Nos acostumbramos a un nuevo estado del bienestar, a un buen vivir, en el que la posesión terminó por significarlo todo, tanto como lo ha sido perderlo todo para muchos años más tarde. Y sí, este Gobierno no hace más que empujarnos sobre un trampolín bajo el que se asoma una charca llena de cocodrilos, como si fuésemos polizones o los rehenes de un galeón para los que se acaba el plazo de espera, pero la tragedia de la crisis no está sólo en los números, en los mercados, en las agencias de ratting, en el peso de la banca, sino en las víctimas particulares, ya lo sean de forma directa o, peor aún, indirecta.

Cuando la crisis dijo “aquí estoy yo y vengo a daros hasta en el carnet de identidad” se cumplían cuarenta años del estreno de ‘El nadador’, una película de corte independiente interpretada por Burt Lancaster que, a día de hoy, sigue siendo uno de los relatos más desgarradores sobre el fracaso del sueño americano, pero también del estado del bienestar o del buen vivir. La vi por primera vez en la década de los noventa y ya entonces resultaba de difícil digestión, por la vigencia y proximidad del drama que describe, y por la contundencia del desarrollo de su historia, a la que resulta imposible permanecer ajeno. Y todos esos valores se han sobredimensionado con el estallido de la crisis económica mundial de 2008, que confieren al filme un carácter profético –este sí que lo es- por cuanto vaticina el derrumbe, no ya de un sistema económico concreto, sino el de los que lo han vivido artificialmente.
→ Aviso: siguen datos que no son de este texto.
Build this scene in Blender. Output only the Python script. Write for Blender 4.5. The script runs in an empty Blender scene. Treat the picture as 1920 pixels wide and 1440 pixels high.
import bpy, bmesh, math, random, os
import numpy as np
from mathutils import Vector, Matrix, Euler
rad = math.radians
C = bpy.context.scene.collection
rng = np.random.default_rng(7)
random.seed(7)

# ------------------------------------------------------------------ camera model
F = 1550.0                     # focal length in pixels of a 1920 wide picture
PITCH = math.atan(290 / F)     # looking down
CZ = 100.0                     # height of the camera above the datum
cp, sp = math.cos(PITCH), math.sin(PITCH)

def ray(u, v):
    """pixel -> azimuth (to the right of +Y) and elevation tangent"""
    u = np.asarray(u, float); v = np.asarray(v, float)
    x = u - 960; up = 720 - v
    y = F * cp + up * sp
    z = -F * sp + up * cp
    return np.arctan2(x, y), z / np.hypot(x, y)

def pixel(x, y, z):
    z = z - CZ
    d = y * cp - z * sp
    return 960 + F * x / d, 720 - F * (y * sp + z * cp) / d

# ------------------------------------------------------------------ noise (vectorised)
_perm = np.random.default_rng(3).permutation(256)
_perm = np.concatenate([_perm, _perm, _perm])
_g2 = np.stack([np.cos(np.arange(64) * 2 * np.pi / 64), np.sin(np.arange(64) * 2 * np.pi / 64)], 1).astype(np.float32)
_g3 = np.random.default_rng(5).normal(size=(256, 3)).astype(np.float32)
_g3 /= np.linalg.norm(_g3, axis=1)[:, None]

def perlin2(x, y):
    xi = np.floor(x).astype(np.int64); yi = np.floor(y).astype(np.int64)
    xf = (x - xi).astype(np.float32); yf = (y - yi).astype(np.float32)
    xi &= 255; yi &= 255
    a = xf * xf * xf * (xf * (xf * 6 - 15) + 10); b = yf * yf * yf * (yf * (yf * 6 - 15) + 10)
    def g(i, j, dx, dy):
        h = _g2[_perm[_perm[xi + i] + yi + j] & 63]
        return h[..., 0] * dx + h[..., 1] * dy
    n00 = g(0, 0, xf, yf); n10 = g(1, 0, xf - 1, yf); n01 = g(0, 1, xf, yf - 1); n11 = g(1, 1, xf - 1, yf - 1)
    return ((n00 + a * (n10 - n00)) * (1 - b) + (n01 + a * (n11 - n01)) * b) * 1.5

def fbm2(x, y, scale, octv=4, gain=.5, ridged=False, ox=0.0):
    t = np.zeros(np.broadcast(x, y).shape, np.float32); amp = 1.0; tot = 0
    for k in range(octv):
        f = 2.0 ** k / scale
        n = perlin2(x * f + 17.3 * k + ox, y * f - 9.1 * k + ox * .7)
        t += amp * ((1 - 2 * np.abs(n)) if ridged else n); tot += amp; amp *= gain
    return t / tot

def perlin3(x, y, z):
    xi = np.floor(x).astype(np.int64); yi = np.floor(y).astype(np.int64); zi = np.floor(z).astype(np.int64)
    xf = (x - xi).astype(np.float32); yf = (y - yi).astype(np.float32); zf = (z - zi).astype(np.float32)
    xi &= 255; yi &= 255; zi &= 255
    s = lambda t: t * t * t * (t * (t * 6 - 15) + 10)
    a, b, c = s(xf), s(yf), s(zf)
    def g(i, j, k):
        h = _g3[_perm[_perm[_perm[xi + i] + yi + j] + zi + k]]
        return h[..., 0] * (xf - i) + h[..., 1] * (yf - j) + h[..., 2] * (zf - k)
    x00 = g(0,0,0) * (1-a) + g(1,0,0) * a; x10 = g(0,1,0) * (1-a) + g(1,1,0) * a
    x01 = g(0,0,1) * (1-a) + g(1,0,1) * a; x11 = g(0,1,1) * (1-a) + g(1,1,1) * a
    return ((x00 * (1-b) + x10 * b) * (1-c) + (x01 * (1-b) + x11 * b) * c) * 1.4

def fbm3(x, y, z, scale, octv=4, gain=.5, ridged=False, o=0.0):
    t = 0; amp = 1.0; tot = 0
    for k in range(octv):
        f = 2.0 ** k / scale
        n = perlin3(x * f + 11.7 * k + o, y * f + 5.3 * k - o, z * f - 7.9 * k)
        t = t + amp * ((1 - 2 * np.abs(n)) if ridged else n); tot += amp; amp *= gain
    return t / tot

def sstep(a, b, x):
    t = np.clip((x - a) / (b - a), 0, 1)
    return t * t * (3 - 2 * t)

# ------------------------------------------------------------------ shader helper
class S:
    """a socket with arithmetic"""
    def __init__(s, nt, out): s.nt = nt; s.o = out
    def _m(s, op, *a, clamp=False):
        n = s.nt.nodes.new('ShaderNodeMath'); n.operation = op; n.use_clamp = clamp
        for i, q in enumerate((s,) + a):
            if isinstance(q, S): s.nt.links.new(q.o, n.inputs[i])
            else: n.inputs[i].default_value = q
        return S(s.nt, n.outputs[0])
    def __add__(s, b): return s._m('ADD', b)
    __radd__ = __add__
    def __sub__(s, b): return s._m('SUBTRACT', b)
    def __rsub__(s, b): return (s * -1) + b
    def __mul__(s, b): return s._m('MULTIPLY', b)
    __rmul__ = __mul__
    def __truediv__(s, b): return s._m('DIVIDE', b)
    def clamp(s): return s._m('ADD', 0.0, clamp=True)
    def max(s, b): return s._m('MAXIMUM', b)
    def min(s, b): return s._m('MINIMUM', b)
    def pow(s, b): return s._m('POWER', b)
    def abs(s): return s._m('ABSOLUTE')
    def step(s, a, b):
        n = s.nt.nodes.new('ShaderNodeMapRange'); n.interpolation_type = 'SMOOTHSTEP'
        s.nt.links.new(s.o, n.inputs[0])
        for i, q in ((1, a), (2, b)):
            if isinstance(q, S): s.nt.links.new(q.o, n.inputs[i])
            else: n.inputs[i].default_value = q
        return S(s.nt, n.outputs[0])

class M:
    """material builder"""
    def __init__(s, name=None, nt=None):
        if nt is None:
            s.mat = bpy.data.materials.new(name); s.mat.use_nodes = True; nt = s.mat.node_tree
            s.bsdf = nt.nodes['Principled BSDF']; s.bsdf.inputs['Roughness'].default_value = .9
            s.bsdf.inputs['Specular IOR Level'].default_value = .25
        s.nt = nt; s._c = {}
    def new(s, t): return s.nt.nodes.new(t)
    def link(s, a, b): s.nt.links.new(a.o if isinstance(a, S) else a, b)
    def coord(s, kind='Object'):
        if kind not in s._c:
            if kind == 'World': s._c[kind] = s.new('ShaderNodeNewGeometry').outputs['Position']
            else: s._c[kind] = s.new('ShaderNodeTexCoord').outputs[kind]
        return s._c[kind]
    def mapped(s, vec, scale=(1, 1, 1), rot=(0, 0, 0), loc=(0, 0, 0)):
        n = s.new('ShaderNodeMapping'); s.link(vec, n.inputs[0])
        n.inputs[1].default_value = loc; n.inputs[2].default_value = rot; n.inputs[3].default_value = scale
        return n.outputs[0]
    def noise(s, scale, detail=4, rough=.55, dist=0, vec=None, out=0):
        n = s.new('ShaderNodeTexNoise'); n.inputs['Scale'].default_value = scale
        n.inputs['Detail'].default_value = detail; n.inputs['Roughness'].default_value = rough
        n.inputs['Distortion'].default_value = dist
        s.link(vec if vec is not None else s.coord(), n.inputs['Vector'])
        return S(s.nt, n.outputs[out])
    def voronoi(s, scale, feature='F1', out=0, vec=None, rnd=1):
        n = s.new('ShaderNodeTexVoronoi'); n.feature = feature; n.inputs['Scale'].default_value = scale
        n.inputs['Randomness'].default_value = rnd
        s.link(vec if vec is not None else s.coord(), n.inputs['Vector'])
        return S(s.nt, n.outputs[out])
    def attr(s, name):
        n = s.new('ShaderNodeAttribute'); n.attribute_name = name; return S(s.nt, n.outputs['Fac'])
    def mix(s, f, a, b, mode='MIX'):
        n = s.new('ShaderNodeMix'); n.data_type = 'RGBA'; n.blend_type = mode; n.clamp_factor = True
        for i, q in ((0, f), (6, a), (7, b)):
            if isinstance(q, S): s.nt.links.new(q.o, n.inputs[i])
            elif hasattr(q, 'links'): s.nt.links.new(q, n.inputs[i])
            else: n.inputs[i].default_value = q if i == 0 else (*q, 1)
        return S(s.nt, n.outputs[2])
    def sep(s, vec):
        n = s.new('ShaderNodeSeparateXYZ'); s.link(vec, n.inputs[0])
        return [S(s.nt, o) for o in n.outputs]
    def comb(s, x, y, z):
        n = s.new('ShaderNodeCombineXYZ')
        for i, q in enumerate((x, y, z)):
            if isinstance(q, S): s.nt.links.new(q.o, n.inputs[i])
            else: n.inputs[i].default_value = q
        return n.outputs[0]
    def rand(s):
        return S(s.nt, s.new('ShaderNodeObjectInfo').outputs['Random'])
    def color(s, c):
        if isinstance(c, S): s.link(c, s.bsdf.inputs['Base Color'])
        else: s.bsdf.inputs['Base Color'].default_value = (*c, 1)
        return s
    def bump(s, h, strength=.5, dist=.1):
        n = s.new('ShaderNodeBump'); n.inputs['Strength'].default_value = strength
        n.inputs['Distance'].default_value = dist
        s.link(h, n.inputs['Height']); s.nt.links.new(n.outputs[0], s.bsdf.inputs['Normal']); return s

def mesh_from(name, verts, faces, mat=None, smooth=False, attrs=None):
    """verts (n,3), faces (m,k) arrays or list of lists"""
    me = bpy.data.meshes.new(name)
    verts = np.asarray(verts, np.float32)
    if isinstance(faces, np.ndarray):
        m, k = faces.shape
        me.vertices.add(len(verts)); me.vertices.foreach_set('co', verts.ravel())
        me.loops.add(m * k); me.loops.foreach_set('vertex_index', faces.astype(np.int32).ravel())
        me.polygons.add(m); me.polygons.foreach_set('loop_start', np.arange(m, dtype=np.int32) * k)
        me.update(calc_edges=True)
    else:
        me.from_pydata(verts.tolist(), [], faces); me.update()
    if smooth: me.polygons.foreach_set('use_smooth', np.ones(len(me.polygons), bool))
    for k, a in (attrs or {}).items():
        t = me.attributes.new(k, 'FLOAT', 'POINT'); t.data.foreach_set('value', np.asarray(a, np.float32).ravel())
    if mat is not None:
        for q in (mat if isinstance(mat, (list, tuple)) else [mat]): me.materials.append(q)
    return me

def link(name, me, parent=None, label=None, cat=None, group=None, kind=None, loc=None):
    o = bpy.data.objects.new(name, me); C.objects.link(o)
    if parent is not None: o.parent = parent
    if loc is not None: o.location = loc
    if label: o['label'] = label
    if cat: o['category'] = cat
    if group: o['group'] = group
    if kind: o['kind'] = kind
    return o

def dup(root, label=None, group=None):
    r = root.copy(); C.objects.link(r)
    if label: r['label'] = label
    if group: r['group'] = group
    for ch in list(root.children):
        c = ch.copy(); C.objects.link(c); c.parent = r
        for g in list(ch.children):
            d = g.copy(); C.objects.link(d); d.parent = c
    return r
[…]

La película se desarrolla a lo largo de un soleado día de verano y arranca con la aparición de Burt Lancaster, en bañador, atravesando los setos de un chalet para lanzarse a la piscina. Con el ruido del chapoteo acuden los dueños de la casa, que reconocen inmediatamente al intruso. Se saludan amistosamente y el nadador les comenta que se ha propuesto atravesar toda la urbanización de lujo, de norte a sur, nadando a través de las piscinas que poseen sus amigos y conocidos en el trayecto hasta su propia casa. Sin embargo, a medida que va allanando nuevas piscinas descubres que el trato comienza a ser desigual, que o no es bien recibido o terminan hablando a sus espaldas, y que esa selecta comunidad tiene algo en común con los delatores de la caza de brujas: tuvieron que elegir entre sus piscinas y su dignidad y terminaron por elegir lo primero, como denunció en su momento Orson Welles. Y ese enrarecimiento del fantástico y exclusivo ambiente sobre el que el protagonista se ha propuesto el curioso reto termina por trazar un nuevo perfil del personaje, hasta culminar su recorrido, derrumbado, ante su casa, aporreando la puerta mientras la cámara se desliza por el jardín, la piscina, la pista de tenis y unas habitaciones abandonadas hace ya algún tiempo.
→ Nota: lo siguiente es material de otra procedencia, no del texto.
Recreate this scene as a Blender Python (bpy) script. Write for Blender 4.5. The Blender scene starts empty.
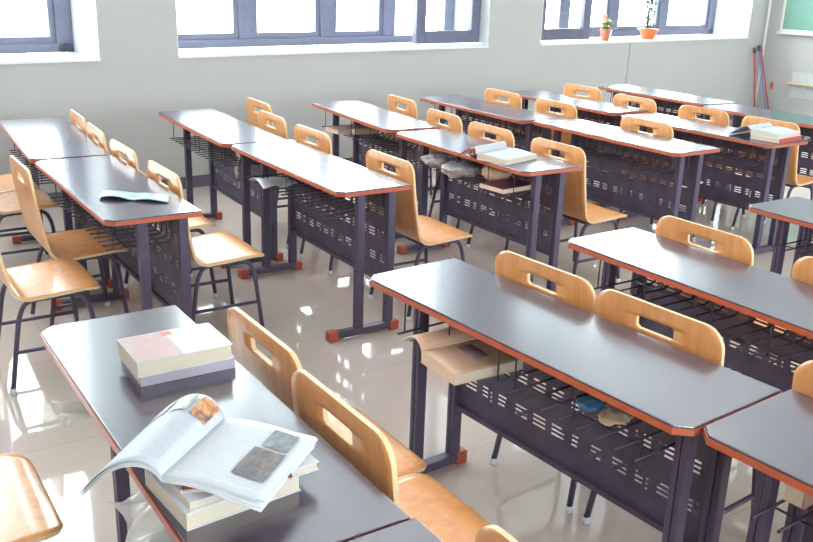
import bpy, bmesh, math, random
from mathutils import Vector, Matrix, noise
random.seed(7)
S = bpy.context.scene
COL = S.collection
PI = math.pi

# ------------------------------------------------------------------ materials
def new_mat(name):
    m = bpy.data.materials.new(name); m.use_nodes = True
    nt = m.node_tree
    return m, nt, nt.nodes['Principled BSDF']

def plain(name, col, rough=.5, metal=0, spec=.5, coat=0, trans=0, alpha=1, var=.06, scale=25, bump=0, emit=None, estr=0):
    m, nt, b = new_mat(name)
    tc = nt.nodes.new('ShaderNodeTexCoord')
    n = nt.nodes.new('ShaderNodeTexNoise'); n.inputs['Scale'].default_value = scale; n.inputs['Detail'].default_value = 4
    nt.links.new(tc.outputs['Object'], n.inputs['Vector'])
    r = nt.nodes.new('ShaderNodeValToRGB')
    r.color_ramp.elements[0].position = .3; r.color_ramp.elements[1].position = .7
    r.color_ramp.elements[0].color = (*[c*(1-var) for c in col], 1)
    r.color_ramp.elements[1].color = (*[min(1, c*(1+var)) for c in col], 1)
    nt.links.new(n.outputs['Fac'], r.inputs['Fac'])
    nt.links.new(r.outputs['Color'], b.inputs['Base Color'])
    b.inputs['Roughness'].default_value = rough; b.inputs['Metallic'].default_value = metal
    b.inputs['Specular IOR Level'].default_value = spec
    b.inputs['Coat Weight'].default_value = coat; b.inputs['Coat Roughness'].default_value = .1
    b.inputs['Transmission Weight'].default_value = trans; b.inputs['Alpha'].default_value = alpha
    if bump:
        bp = nt.nodes.new('ShaderNodeBump'); bp.inputs['Strength'].default_value = bump; bp.inputs['Distance'].default_value = .01
        nt.links.new(n.outputs['Fac'], bp.inputs['Height']); nt.links.new(bp.outputs['Normal'], b.inputs['Normal'])
    if emit:
        b.inputs['Emission Color'].default_value = (*emit, 1); b.inputs['Emission Strength'].default_value = estr
    return m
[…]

‘El nadador’ tuvo un propósito concreto en su día, aunque realizada bajo una conciencia universal que llega hasta nuestros días, enriquecida ahora por la contundencia con la que la crisis económica ha terminado por arrebatar a tantos empresarios, trabajadores y ciudadanos un modo de vida que sólo podrán añorar así pasen los años.